15.But that was also the view of the single Lord Justice who dealt with this matter on paper, Elias LJ, who likewise came to the view that no error of law was raised by the appeal, he taking the view :

"There is no substance in this appeal.  In part, the applicant is seeking to re-open matters he is not allowed to pursue following the determination made at the case management hearing before Employment Judge Houghton.  There is nothing to suggest that that hearing was in any way improperly conducted or that the applicant was misled. It was obviously sensible to change the identity of the defendant.  There was nothing untoward or improper about that.  The original Tribunal decision was carefully reasoned.  They found in the applicant's favour on one ground and awarded compensation."

And therefore permission to appeal should be refused.

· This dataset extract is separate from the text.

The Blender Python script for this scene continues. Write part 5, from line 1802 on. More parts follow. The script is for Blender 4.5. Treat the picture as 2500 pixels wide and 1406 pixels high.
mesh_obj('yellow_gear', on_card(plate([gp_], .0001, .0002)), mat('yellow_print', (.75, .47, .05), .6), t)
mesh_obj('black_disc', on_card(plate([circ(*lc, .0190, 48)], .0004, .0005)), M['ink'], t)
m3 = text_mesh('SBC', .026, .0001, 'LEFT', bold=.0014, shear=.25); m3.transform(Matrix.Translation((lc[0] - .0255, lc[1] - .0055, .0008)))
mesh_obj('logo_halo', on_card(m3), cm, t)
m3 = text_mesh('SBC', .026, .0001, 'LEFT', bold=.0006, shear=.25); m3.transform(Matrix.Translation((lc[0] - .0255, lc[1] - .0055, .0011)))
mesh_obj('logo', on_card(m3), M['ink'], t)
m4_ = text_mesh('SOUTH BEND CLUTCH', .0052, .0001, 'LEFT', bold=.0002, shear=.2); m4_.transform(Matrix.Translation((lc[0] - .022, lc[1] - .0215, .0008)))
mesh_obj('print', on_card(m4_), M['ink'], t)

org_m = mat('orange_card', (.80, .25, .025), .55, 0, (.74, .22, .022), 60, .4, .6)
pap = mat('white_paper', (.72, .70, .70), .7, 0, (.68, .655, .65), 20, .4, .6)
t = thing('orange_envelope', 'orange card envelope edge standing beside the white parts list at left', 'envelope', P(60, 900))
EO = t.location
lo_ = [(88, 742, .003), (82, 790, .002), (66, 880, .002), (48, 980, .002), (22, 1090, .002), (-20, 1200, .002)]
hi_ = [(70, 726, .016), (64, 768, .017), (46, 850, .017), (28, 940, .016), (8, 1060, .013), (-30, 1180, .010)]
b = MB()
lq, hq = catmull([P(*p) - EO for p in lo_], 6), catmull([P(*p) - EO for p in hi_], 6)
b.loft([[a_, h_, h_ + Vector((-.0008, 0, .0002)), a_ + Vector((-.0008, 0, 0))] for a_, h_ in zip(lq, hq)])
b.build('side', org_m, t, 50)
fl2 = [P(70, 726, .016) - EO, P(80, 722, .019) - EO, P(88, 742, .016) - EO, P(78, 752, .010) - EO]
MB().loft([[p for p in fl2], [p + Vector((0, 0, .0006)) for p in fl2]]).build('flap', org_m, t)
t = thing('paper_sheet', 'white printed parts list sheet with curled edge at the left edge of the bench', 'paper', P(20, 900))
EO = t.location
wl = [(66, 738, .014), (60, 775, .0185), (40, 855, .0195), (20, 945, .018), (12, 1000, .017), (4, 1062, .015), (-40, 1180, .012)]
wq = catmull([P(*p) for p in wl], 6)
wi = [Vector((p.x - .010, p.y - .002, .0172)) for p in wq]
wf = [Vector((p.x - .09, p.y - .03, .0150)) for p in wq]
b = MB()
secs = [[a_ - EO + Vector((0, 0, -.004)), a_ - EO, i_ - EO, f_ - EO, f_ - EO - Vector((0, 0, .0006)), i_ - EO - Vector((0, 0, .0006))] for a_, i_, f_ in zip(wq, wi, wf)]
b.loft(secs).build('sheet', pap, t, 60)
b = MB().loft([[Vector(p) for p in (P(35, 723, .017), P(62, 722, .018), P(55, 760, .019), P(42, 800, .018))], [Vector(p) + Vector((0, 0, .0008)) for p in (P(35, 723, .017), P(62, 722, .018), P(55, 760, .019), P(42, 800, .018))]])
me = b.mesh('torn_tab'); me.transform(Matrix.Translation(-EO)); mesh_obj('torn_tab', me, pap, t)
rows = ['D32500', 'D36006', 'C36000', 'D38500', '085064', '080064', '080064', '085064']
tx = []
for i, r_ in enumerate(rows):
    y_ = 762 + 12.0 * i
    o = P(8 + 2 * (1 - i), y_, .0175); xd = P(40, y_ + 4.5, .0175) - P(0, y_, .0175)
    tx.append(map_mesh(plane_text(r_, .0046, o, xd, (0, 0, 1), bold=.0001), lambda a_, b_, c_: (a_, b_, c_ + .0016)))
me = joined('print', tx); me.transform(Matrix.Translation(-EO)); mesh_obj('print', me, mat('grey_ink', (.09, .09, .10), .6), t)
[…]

16.As I said at the outset of this judgment, if there was material upon which HHJ McMullen could legitimately dismiss the appeal then that is the end of the matter as far as this court is concerned, but I have to say, and having now read the papers, I agree with the judge that the matter was dealt with carefully at the case management conference.  It does appear that the order made at the case management conference was made by consent.  It was not appealed.  The hearing then proceeded in the employment tribunal.  The employment tribunal reached a decision which was open to it on the facts and in my judgment HHJ McMullen was therefore right to dismiss the appeal from it.  It follows that, ably as Mr Johnson has argued his case, there is no realistic prospect of an appeal to this court against HHJ McMullen's order succeeding and therefore the application is to be refused.

17.As Mr Johnson is in person, however, although as I say I am grateful for him being accompanied today by the PSU, I propose to direct that when my judgment is transcribed, as it will be, a copy shall be made available to him at public expense, so that he can see what I have said and understand my reasoning.